A cidade do Mondego seria o alvo principal do sultão. Desde 1128, quando lhes foi concedido Soure, que cabia aos Templários a defesa da cidade pelo controlo da cintura de fortalezas que lhe serviam de guardas avançadas; em 1160 os cavaleiros do Templo construíram um castelo mais a sul, numa das vias de acesso a Coimbra, nas margens do rio Nabão. Ainda mais a sul, Almourol fazia de sentinela, mas não tinha condições para resistir à passagem de milhares de invasores. Assim, na sua caminhada para norte, Al-Mansur tinha de dominar o castelo de Tomar, que era defendido por Gualdim Pais, mestre da ordem em Portugal e veterano das campanhas da Terra Santa. O próprio sultão comandou o ataque, mas apesar da enorme desproporção das forças em presença, os cavaleiros resistiram. Foram seis dias de luta encarniçada, cujo clímax ocorreu no momento em que uma porta terá sido derrubada pelos mouros, que foram depois travados nas ruas circunvizinhas e rechaçados; e reza a lenda que a mortandade foi enorme e que o sangue dos combatentes escorreu abundantemente por aquela entrada, que hoje é denominada como Porta da Almedina ou Porta do Sangue, em memória da luta brutal ali travada há mais de oitocentos anos.

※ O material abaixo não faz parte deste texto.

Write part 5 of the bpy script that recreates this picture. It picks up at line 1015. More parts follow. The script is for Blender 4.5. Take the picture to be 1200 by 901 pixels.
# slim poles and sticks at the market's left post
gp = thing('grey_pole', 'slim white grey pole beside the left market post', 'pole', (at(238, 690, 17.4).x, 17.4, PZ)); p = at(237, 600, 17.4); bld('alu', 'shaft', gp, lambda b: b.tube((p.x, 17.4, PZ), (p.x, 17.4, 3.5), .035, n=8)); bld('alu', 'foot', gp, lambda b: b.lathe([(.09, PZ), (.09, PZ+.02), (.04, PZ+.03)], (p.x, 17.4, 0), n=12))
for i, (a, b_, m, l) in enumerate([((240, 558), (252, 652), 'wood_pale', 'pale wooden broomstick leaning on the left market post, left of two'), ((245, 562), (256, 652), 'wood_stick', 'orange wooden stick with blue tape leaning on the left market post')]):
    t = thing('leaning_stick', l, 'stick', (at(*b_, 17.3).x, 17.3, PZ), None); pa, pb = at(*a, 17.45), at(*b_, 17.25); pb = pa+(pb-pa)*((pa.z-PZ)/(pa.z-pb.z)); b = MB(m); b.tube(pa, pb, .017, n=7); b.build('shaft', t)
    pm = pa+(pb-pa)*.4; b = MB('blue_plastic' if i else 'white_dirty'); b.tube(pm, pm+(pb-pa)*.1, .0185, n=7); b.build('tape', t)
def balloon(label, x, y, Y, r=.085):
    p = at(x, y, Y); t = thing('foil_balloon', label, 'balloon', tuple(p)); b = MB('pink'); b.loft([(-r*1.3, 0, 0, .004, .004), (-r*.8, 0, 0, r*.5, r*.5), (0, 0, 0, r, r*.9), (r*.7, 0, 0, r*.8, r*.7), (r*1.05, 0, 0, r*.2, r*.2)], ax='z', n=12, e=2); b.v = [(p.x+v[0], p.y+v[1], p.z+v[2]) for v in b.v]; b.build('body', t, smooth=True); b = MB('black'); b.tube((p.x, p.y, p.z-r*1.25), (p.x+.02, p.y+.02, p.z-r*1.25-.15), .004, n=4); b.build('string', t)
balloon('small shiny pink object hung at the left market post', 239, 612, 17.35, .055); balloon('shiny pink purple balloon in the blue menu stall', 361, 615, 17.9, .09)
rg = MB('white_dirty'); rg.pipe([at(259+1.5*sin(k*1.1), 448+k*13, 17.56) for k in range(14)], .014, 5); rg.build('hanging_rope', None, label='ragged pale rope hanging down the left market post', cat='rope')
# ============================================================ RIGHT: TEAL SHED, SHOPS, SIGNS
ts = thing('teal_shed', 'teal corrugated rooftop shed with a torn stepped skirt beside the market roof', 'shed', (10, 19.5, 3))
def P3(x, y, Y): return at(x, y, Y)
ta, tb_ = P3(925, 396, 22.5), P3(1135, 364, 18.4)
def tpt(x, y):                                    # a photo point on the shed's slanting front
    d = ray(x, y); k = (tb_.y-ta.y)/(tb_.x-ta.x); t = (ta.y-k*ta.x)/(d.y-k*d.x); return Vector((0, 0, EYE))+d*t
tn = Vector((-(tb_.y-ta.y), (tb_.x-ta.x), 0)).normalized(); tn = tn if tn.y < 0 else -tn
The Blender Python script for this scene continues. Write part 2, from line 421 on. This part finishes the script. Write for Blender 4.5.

O sucesso dos cavaleiros do Templo, associado ao adoecimento do sultão e de muita da sua soldadesca, levou à interrupção da invasão. Foi a última vez que forças muçulmanas atravessaram o Tejo em território português. O perigo almóada não se atenuou e no ano seguinte Al-Mansur realizou nova campanha, mas destinada sobretudo a consolidar o seu domínio sobre a margem esquerda do Tejo. Recuperou Silves e dominou todas as fortalezas do Alentejo, à excepção de Évora; os seus exércitos chegaram à vista de Lisboa e arrasaram Palmela, Coina e Almada. Em 1195, o rei Afonso VIII de Castela sofreu uma grave derrota na Batalha de Alarcos e a pressão sobre a cristandade peninsular prosseguiu, tendo os mouros conquistado Trujillo em 1196, e só quinze anos mais tarde os cristãos reequilibraram as forças depois da vitória na Batalha de Las Navas de Tolosa, onde Afonso VIII alcançou a sua desforra.
O reinado de Sancho I (1185-1211) coincidiu com esta conjuntura militar adversa, a que se acrescentou um relacionamento difícil, e muitas vezes belicoso, com o vizinho leonês, pelo que o governo do Povoador se concentrou essencialmente na organização do território que havia resistido à ofensiva almóada, travada em Tomar por Gualdim Pais e os seus cavaleiros, em Julho de 1190». In João Paulo Oliveira Costa, Episódios da Monarquia Portuguesa, Círculo de Leitores, Temas e Debates, 2013, ISBN 978-989-644-248-4.